• Given problem:
Of the lines in the listing below, how many hold "Measure"? Answer with the number only.

• Stored records:
────

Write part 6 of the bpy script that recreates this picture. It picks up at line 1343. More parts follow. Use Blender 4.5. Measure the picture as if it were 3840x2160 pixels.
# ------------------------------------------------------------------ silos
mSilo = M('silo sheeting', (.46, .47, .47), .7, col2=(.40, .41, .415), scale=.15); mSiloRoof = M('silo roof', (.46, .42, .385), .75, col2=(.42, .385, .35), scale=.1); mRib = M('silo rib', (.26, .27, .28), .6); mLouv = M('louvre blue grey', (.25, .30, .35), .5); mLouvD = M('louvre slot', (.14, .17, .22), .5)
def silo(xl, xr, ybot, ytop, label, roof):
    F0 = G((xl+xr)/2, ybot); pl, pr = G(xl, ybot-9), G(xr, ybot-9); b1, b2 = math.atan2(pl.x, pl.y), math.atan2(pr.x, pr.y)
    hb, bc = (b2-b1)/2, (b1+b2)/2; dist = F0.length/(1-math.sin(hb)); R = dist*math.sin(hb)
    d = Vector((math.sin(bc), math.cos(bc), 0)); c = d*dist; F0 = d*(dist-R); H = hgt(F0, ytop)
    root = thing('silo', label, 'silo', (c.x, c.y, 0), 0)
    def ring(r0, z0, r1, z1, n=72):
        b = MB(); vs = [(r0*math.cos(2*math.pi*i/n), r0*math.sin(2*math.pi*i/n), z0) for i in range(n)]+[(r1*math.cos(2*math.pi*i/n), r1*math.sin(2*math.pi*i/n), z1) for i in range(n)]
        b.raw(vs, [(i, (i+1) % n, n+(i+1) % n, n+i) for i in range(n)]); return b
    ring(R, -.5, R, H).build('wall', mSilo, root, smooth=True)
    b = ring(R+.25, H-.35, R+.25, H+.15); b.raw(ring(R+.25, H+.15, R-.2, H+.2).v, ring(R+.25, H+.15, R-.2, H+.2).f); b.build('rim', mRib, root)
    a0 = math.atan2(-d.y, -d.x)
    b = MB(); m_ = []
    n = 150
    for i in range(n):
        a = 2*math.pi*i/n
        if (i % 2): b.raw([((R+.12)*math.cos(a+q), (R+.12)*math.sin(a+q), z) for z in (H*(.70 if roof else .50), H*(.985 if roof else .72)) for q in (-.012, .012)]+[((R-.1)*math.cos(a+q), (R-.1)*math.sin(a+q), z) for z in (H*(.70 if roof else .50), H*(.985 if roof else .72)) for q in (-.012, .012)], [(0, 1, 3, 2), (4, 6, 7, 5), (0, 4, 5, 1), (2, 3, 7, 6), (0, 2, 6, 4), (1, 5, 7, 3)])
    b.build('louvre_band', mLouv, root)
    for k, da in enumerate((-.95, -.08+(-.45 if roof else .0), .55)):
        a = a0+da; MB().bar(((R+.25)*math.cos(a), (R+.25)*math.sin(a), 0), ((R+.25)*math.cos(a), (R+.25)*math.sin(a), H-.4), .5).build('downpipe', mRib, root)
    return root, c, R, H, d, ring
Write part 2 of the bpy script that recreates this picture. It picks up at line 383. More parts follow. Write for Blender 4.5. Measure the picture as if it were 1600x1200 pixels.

────

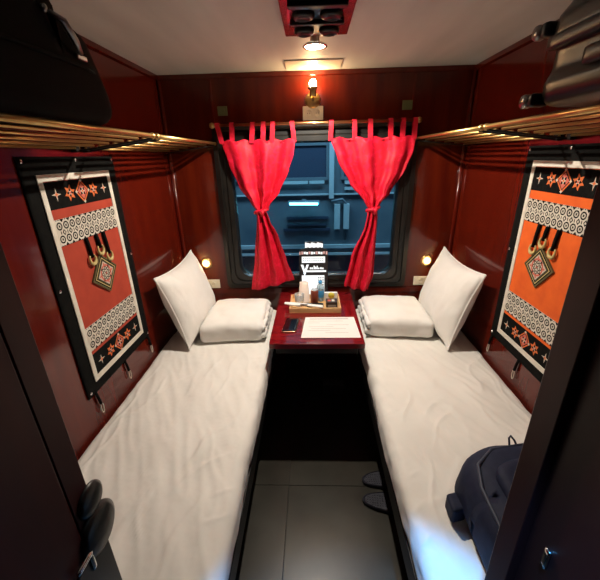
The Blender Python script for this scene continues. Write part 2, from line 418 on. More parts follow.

────

• Response:
2